58-letni biznesmen większość czasu spędza w samolocie. Grupa, którą kieruje, działa na sześciu kontynentach w ponad 60 krajach. W roku finansowym zakończonym 31 marca jej przychody przekroczyły 21,4 mld dol. Dyrektorem generalnym – wtedy jeszcze SAB – został w 1999 r., gdy firma sprzedawała ok. 70 mln hl piwa i napojów rocznie. Przez dziewięć lat zwiększyła sprzedaż do prawie 300 mln hl.
Swoje rządy rozpoczął od przeniesienia akcji SAB z giełdy w Johannesburgu na parkiet w Londynie. Zapowiedział wówczas, że robił wszystko, by firmy nie ominęły najkorzystniejsze przejęcia w branży piwnej.
Na transakcję, która zmieniła światowy rynek piwa, kazał branży czekać do 2002 r. Wówczas SAB kupił 100 proc. udziałów w amerykańskim browarze Miller. Dla wszystkich było oczywiste, że to właśnie MacKay stanie na czele połączonych firm. W wyniku tego przejęcia powstał koncern SABMiller, od którego więcej piwa sprzedaje jedynie belgijski InBev. Rok później należąca do koncernu Kompania Piwowarska – która posiadała już wówczas zakłady w Poznaniu i Tychach – przejęła browar Dojlidy w Białymstoku, umacniając pozycję lidera na polskim rynku piwa. Dziś Polska należy do czołowych rynków koncernu. Zajęty dyrektor generalny nie bywa tutaj jednak zbyt często. Ostatnio odwiedził Kompanię kilka lat temu.
W 2005 r.
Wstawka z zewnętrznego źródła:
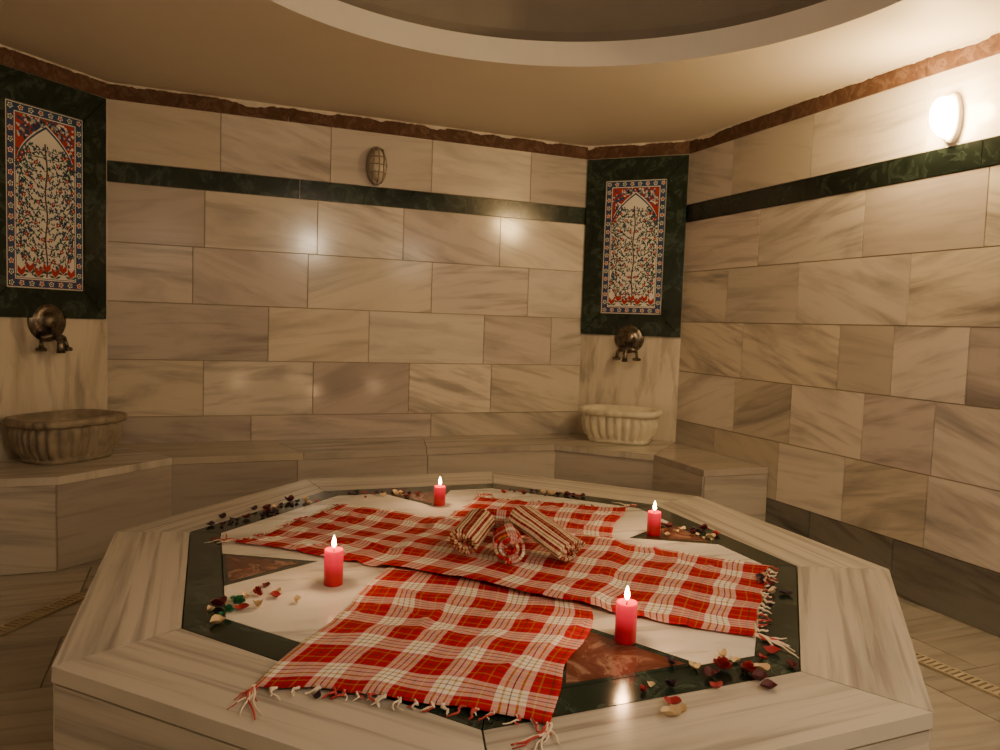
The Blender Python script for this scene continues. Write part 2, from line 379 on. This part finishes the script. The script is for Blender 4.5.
T.build('green_border',[M_green,M_grout],parent=plat)
T=Tiles(); T.poly([p+Z*(BZ-.01) for p in INN],Vector((1,0,0)),Z,t=.0095,g=.0003)
T.build('white_inlay',[M_plat,M_grout],parent=plat)
for i in (0,2,4,6):
    T=Tiles(); T2=Tiles()
    j=(i+1)%8; m_=(INN[i]+INN[j])/2; U=(INN[j]-INN[i]).normalized(); W=Vector((U.y,-U.x,0))
    w,h=(.15,.27) if i!=6 else (.18,.34); fl=[m_-U*w,m_+U*w,m_+W*h]
    T2.poly([p+Z*(BZ-.006) for p in fl],U,Z,t=.0062,g=.0002)
    w2=w-.03; fl=[m_-U*w2+W*.012,m_+U*w2+W*.012,m_+W*(h-.05)]
    T.poly([p+Z*(BZ-.006) for p in fl],U,Z,t=.0067,g=.0002)
    T2.build('green_triangle_edging',[M_green,M_grout],parent=plat)
    T.build('red_triangle_inlay',[M_redm,M_grout],parent=plat)
TOP=BZ+.0008

# ---------------------------------------------------------------- candles
def candle(x,y,r,h,label,lean=0):
    c=empty('candle',(x,y,TOP),label=label,cat='candle',group='lit red candles on the platform')
    v,f=lathe([(0.0001,0),(r*.97,0),(r,.003)]+[(r,h*k/10) for k in range(1,10)]+[(r,h-.004),(r*.96,h),(r*.86,h-.001),(r*.6,h-.006),(.0001,h-.008)],36)
    mesh_obj('wax_body',v,f,M_wax,smooth=True,parent=c)
    v,f=tube([(0,0,h-.009),(.0005,0,h+.004),(.002,0,h+.009)],.0012,8)
    mesh_obj('wick',v,f,M_wick,parent=c)
    v,f=lathe([(.0001,h+.004),(.004,h+.007),(.0065,h+.013),(.006,h+.021),(.0035,h+.031),(.0012,h+.036),(.0001,h+.039)],20)
    mesh_obj('flame',v,f,M_flame,smooth=True,parent=c)
    L=bpy.data.lights.new('candle_light','POINT'); L.energy=1.2; L.color=(1,.55,.25); L.shadow_soft_size=.012; L.specular_factor=.6
    o=bpy.data.objects.new('candle_light',L); o.location=(0,0,h+.05); o.parent=c; COL.objects.link(o)
candle(.35,2.06,.026,.098,'thick red pillar candle burning beside the plaid cloth on white marble')
candle(.90,2.86,.023,.076,'small red candle burning behind the cloths near scattered petals')
candle(1.51,2.26,.024,.083,'red candle burning beside the red triangle inlay and cloth edge')
candle(.932,1.49,.025,.094,'red pillar candle burning on the red marble triangle inlay')

# ---------------------------------------------------------------- cloths
def cloth(name,c0,c1,W,zb,seed,label,over=None,mt=M_plaid,amp=.006,damp=None):
    c0=Vector((*c0,0)); c1=Vector((*c1,0)); U=(c1-c0).normalized(); Lc=(c1-c0).length; V=Vector((-U.y,U.x,0)); mid=(c0+c1)/2
    nu,nv=190,76; vs=[];uv=[]
    root=empty(name,(mid.x,mid.y,TOP),label=label,cat='cloth',group='plaid bath cloths spread in a cross')
    def P(u,v):
        s=Vector((u*2.6+seed,v*2.6,0)); wob=noise.noise(s)*.040+noise.noise(Vector((u*8,v*8,seed)))*.010
        wob2=noise.noise(Vector((u*2.5,v*4+seed,5)))*.045+noise.noise(Vector((u*9,v*12+seed,5)))*.010
        p=c0+U*(u+wob2)+V*(v+wob)-mid
        w=noise.noise(Vector((u*5+seed,v*3,1)))*.7+noise.noise(Vector((u*3,v*9+seed,2)))*.6+noise.noise(Vector((u*20,v*20,seed)))*.3
        r1=1-abs(noise.noise(Vector(((u*.6+v)*5+seed,(u-v)*1.3,seed+9))))*8
        r2=1-abs(noise.noise(Vector(((u-v*.5)*5+seed*2,(u+v)*1.1,seed+4))))*9
        ridge=max(0,r1)**2+max(0,r2)**2
        wp=c0+U*u+V*v
        am=amp*(damp(wp) if damp else 1)
        z=zb+am*(.8+w*.7+ridge*.85)
        if over: z+=over(wp)
        return Vector((p.x,p.y,max(.0022,z)))
    for i in range(nu+1):
        for j in range(nv+1):
            u=Lc*i/nu; v_=W*(j/nv-.5); vs.append(P(u,v_)); uv.append((u+.03,v_+W/2+.02))
    f=[(i*(nv+1)+j,(i+1)*(nv+1)+j,(i+1)*(nv+1)+j+1,i*(nv+1)+j+1) for i in range(nu) for j in range(nv)]
    o=mesh_obj('woven_fabric',vs,f,mt,smooth=True,uvs=uv,parent=root)
    sm=o.modifiers.new('s','SOLIDIFY'); sm.thickness=.0012; sm.offset=1
    parts=[];fm=[]
    for end in(0,1):
        t=0; vv=-W/2
        while vv<=W/2+.001:
            corner=abs(vv)>W/2-.02
            v_=max(-W/2,min(W/2,vv)); b=P(0 if end==0 else Lc,v_); dr=-U if end==0 else U
            for strand in range(9 if corner else 2):
                ln=random.uniform(.014,.036)*(3.0 if corner else 1); side=random.uniform(-.8,.8)
                pts=[]
                for s in range(7):
                    q_=s/6; p=b+V*random.uniform(-.0005,.0005)+dr*(ln*q_)+V*(side*ln*q_*q_+.005*math.sin(q_*7+t+strand)); p.z=b.z*(1-q_)+.0035+.002*math.sin(s*2+t); pts.append(p)
                r=random.uniform(.0012,.0026); tb=tube(pts,[r*.9,r*1.2,r*1.5,r,r,r*.9,r*.6],6); parts.append(tb); fm+= [random.choice([0,1,1])]*len(tb[1])
            vv+=random.uniform(.022,.045); t+=1
    v,f=merge(parts); fr=mesh_obj('fringe',v,f,[M_fr_r,M_fr_w],fm=fm,smooth=True,parent=root); fr['kind']='stuff'; fr['label']='knotted red and cream tassels'
    return root
sst=lambda k:(lambda c:c*c*(3-2*c))(max(0,min(1,k)))
def strippos(p,c0,c1):
    u=(Vector(c1)-Vector(c0)); L=u.length; u.normalize(); d=Vector((p.x,p.y))-Vector(c0); return d.dot(u),abs(d.dot(Vector((-u.y,u.x)))),L
Bc0,Bc1=(.362,1.365),(1.335,2.775); Ac0,Ac1=(.33,2.725),(1.445,1.625)
def overB(p):
    a,b,L=strippos(p,Bc0,Bc1)
    return .0115*sst((.36-b)/.05)*sst((a+.03)/.04)*sst((L+.03-a)/.04)
def dampB(p):
    a,b,L=strippos(p,Ac0,Ac1)
    return 1-.65*sst((.40-b)/.06)*sst((a+.05)/.05)*sst((L+.05-a)/.05)
def dampA(p):
    return 1-.6*sst((.38-math.hypot(p.x-.93,p.y-2.18))/.12)
cloth('plaid_cloth',Bc0,Bc1,.60,.001,3.3,'red and white plaid peshtemal with tassels lying underneath on marble',amp=.0055,damp=dampB)
cloth('plaid_cloth',Ac0,Ac1,.60,.001,8.1,'red and white plaid peshtemal with tassels laid across the other',over=overB,amp=.0058,damp=dampA)

# ---------------------------------------------------------------- rolled towels
def roll(c,axis,L,R,label,squash=.8,spin=0,seed=0,turns=3.6,mt=None):
    root=empty('rolled_towel',c,label=label,cat='towel',group='rolled plaid towels piled on the cloths')
    A=Vector(axis).normalized(); S=A.cross(Z).normalized(); Tn=S.cross(A)
    nth=150; nl=20; vs=[];uv=[]; arc=0; prev=None
    for i in range(nth+1):
        t=i/nth; th=spin+t*turns*2*math.pi; r=.003+(R-.003)*t
        r*=1+.10*noise.noise(Vector((th*.5,seed,0)))
        x,z_=r*math.cos(th),r*math.sin(th)*squash
        if prev: arc+=math.hypot(x-prev[0],z_-prev[1])
        prev=(x,z_)
        for j in range(nl+1):
            s=(j/nl-.5)*(L*(1-.06*(1-t)))+ .007*math.sin(th*1.3+seed)
            wv=.008*noise.noise(Vector((x*22+seed,z_*22,s*16)))
            vs.append(A*s+S*(x+wv)+Tn*(z_+wv)); uv.append((s+.4+arc*.2,arc))
    f=[(i*(nl+1)+j,(i+1)*(nl+1)+j,(i+1)*(nl+1)+j+1,i*(nl+1)+j+1) for i in range(nth) for j in range(nl)]
    o=mesh_obj('rolled_fabric',vs,f,mt or M_plaid2,smooth=True,uvs=uv,parent=root)
    sm=o.modifiers.new('s','SOLIDIFY'); sm.thickness=R/turns*.88; sm.offset=0
    return root
zc=TOP+.024
roll((.878,2.095,zc+.042),(-.30,-1,.0),.11,.046,'small rolled plaid towel with its rosette end showing',.92,1.2,1,turns=4.6)
roll((1.010,2.10,zc+.062),(.40,-.85,-.32),.22,.060,'flattened finely striped towel leaning against the pile',.44,.3,2,mt=M_stripe,turns=4.4)
roll((.805,2.210,zc+.050),(.58,.80,.10),.20,.047,'rolled striped towel lying behind the front roll',.80,2.2,3,turns=4.2,mt=M_stripe)
roll((.975,2.300,zc+.048),(.80,-.60,.0),.155,.044,'rolled plaid towel at the back of the pile',.85,2.9,4)

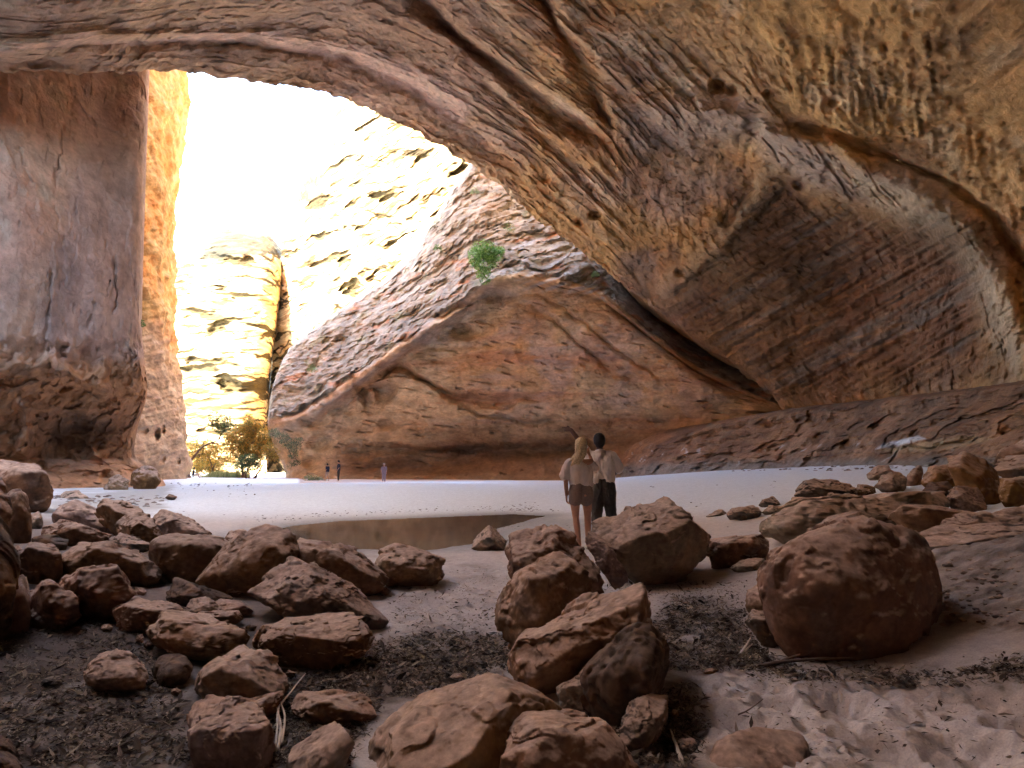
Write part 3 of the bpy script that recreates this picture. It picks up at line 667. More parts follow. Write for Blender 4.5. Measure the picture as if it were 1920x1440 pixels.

MacKay doprowadził do przejęcia Bavarii w Ameryce Łacińskiej. Jak na razie ostatnia akwizycja, którą ma na koncie, to zakup holenderskiego Grolscha. Dzięki transakcji jego firma zyskała kolejną rozpoznawalną na świecie markę piwa.
Miłośnik muzyki, literatury i squasha wychowywał się między innymi w Szwajcarii i dzisiejszym Zimbabwe. Podczas drugiej wojny światowej jego ojciec był pilotem RAF. Później robił karierę w firmie spożywczej Tate & Lyle.